My godmother, Anne Hull (left) and grandmother, Mary Howe, about 1920. They were both pianists and composers, and performed together as a piano duo from 1912 until 1935. They met at the Peabody Conservatory in Baltimore in 1905, when my grandmother was studying piano with Ernest Hutchinson. She later returned to the Peabody (with the full support of her husband) to study composition with Gustav Strube, gaining her diploma in 1922. She was active musically until the early 1960s, an internationally recognized composer, and a founder of the National Symphony.

Anne was studying for an Artist’s Diploma and Teaching Certificate. She had a rich musical life, never married, teaching first at The Institute of Musical Art in New York, and later The Juilliard Graduate School, retiring in 1968 at the age of 80!

Friends for the rest of their lives, they did extraordinary things in a world that sometimes considered them dilettantes (they weren’t) and not to be taken seriously (they were).

My grandmother’s unequivocal take on being a woman composer, circa 1950:

“Women composers should be played more than they are. I don’t think conductors have a prejudice against women composers now. But no one puts women writers or women painters in a class any more and they still do with women composers. I know I considered it a handicap to be a woman when I started composing. I’m not a feminist. But I think I would have gotten along faster if I’d been a man.”

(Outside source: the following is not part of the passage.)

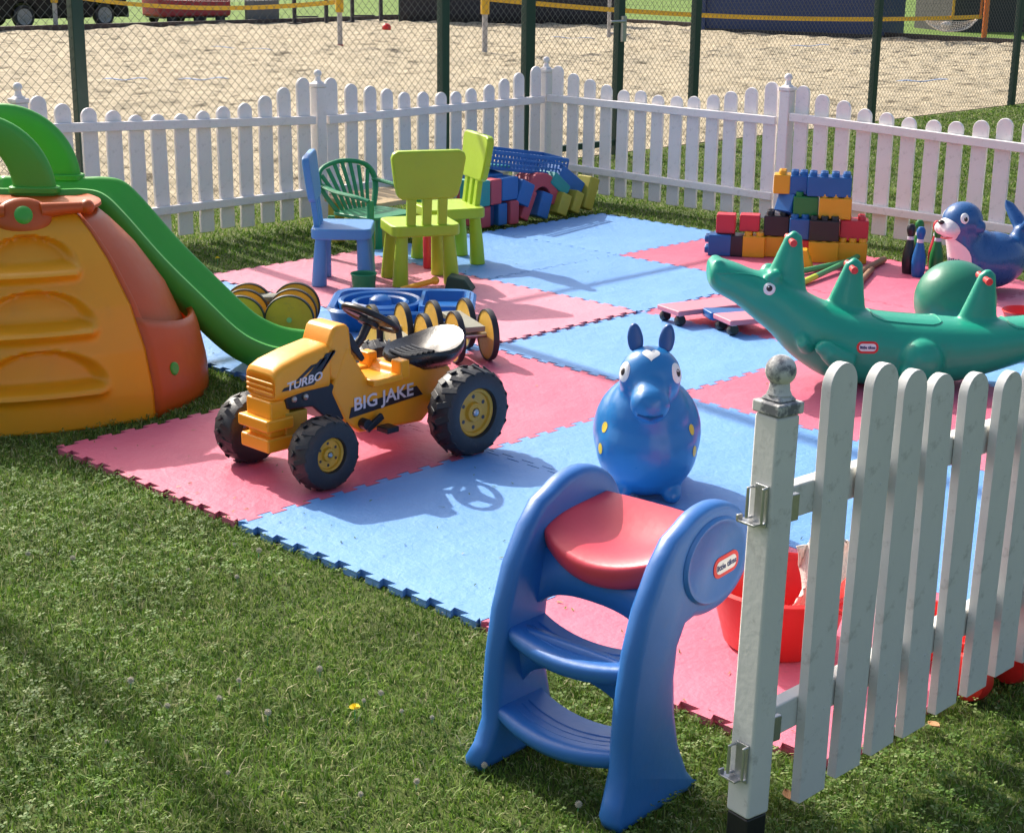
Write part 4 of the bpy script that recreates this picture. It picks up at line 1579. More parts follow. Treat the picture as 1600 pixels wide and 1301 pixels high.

I generally admire her pieces, and think her art songs were her strongest. She knew many poets, and read poetry voraciously. Her friendship with the poet Elinor Wylie, whom she met at the MacDowell Colony, is a story in itself. A particular favorite of mine is her setting of Wylie’s poem “When I Died in Berners Street”. I have been working on it with my voice teacher, and like to think she would appreciate the effort, if not the result!